- _EXERCISE DIRECTIONS_
Filter the listing and keep only the lines with the word "pixels".

++++++++++++++++++++

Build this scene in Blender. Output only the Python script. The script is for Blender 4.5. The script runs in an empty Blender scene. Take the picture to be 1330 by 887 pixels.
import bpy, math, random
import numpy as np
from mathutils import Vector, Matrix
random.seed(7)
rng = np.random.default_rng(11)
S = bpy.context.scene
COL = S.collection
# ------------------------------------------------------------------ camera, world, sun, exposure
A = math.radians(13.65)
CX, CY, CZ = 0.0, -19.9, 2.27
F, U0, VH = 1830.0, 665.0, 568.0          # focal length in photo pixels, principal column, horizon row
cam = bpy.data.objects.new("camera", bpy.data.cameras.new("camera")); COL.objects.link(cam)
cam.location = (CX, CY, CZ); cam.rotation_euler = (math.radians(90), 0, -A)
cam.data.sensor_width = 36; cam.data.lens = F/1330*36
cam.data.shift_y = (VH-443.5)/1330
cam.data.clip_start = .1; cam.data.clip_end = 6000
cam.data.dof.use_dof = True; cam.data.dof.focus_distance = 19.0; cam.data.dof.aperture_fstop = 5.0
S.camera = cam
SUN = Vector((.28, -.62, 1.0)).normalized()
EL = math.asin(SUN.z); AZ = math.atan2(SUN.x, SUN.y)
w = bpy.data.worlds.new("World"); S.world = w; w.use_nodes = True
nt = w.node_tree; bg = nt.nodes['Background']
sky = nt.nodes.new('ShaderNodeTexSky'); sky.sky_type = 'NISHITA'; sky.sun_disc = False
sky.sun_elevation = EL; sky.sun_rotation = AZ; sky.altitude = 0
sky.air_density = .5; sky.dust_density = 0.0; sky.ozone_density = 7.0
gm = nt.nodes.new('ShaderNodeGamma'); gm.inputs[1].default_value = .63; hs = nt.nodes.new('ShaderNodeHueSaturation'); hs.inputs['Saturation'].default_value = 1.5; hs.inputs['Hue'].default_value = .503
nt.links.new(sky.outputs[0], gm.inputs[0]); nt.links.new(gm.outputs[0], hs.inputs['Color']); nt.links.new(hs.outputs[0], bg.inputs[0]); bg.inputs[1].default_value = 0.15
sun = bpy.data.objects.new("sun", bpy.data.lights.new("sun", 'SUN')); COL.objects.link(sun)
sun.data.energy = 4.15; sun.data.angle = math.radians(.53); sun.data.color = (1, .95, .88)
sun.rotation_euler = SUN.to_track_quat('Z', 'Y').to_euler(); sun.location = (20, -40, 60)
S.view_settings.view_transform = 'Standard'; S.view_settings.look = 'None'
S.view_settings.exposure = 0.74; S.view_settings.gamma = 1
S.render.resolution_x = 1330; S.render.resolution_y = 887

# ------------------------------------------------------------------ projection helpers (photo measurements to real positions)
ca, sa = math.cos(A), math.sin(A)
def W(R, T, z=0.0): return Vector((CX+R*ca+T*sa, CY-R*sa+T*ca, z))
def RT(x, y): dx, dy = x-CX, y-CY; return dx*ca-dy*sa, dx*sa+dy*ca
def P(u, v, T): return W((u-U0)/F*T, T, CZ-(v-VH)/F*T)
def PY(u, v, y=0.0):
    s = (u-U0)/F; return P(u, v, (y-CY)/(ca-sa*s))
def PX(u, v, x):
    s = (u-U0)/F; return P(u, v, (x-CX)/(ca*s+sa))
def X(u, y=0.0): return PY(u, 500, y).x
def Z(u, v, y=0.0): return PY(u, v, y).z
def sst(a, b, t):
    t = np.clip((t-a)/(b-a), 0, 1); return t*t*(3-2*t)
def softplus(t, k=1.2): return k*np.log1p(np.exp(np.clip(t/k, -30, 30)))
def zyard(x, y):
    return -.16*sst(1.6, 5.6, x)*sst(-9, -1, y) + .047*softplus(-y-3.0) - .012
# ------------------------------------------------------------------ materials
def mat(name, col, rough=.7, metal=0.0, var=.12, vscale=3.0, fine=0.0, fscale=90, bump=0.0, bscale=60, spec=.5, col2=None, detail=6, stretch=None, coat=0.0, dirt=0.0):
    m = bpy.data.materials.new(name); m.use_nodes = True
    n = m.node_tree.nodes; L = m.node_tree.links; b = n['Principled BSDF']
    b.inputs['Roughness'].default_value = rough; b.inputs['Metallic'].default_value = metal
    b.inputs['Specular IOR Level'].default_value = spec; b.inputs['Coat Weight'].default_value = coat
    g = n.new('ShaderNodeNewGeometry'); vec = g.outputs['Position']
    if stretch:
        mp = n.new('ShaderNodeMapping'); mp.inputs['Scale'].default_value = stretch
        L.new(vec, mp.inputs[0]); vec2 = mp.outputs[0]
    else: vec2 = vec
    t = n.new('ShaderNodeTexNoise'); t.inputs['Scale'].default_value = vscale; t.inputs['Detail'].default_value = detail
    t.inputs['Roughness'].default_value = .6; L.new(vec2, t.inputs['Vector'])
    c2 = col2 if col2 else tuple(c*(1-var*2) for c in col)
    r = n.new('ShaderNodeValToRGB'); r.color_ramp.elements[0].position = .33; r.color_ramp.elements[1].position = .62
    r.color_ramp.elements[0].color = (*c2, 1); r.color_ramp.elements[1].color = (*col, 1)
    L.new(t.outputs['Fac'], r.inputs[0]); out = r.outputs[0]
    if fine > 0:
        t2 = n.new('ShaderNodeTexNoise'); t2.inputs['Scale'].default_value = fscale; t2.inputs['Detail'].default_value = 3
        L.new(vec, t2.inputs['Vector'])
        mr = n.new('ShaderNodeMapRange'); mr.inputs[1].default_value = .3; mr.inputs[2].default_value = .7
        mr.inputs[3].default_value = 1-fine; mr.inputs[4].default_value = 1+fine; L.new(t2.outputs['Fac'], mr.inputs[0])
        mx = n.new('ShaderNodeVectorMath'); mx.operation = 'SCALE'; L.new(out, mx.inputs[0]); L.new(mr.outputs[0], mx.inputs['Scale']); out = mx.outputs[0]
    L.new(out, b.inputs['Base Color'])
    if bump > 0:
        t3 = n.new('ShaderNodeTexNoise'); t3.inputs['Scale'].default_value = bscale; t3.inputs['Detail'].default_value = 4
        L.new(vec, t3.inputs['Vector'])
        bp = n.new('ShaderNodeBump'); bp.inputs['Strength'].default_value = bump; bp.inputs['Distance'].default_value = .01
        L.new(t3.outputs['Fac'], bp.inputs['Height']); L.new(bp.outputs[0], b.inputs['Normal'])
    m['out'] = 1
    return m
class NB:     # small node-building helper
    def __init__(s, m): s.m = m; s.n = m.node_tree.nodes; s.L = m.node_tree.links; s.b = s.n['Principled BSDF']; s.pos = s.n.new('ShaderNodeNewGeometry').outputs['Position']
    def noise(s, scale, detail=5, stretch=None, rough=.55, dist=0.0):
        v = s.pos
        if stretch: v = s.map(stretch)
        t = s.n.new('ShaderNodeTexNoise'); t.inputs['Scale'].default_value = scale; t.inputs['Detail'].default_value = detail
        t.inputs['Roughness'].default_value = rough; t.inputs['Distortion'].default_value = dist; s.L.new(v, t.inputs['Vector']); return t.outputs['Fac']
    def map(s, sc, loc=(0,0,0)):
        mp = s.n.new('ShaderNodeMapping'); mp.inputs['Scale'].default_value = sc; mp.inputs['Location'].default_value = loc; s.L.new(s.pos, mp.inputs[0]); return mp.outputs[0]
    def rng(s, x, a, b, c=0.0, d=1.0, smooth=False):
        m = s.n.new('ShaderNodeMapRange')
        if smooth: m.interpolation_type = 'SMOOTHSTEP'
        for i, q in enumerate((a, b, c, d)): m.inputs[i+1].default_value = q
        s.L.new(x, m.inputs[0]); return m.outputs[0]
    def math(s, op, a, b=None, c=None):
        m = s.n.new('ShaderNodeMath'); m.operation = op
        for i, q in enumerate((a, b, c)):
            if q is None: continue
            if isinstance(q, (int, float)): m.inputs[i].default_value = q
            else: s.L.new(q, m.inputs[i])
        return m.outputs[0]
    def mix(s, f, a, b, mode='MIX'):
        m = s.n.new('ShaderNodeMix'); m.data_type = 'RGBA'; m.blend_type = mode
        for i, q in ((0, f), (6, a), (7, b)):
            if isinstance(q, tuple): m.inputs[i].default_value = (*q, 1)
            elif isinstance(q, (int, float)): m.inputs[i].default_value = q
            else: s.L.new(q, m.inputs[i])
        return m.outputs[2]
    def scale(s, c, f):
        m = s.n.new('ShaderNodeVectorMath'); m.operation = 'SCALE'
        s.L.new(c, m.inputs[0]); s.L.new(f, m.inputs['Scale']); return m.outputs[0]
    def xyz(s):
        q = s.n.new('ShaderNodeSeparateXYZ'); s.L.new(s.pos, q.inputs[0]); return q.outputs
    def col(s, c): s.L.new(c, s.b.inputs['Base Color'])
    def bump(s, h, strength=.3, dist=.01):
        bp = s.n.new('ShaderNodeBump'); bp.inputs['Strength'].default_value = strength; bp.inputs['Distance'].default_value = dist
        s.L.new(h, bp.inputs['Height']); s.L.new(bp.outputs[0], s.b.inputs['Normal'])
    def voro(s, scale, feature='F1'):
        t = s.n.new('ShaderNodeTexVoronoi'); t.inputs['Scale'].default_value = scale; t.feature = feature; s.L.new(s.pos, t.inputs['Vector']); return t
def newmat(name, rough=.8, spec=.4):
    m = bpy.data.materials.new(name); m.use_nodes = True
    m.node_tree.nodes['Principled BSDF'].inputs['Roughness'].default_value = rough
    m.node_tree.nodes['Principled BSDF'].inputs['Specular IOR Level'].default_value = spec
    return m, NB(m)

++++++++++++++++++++

- _OUTPUT_
Build this scene in Blender. Output only the Python script. The script is for Blender 4.5. The script runs in an empty Blender scene. Take the picture to be 1330 by 887 pixels.
F, U0, VH = 1830.0, 665.0, 568.0          # focal length in photo pixels, principal column, horizon row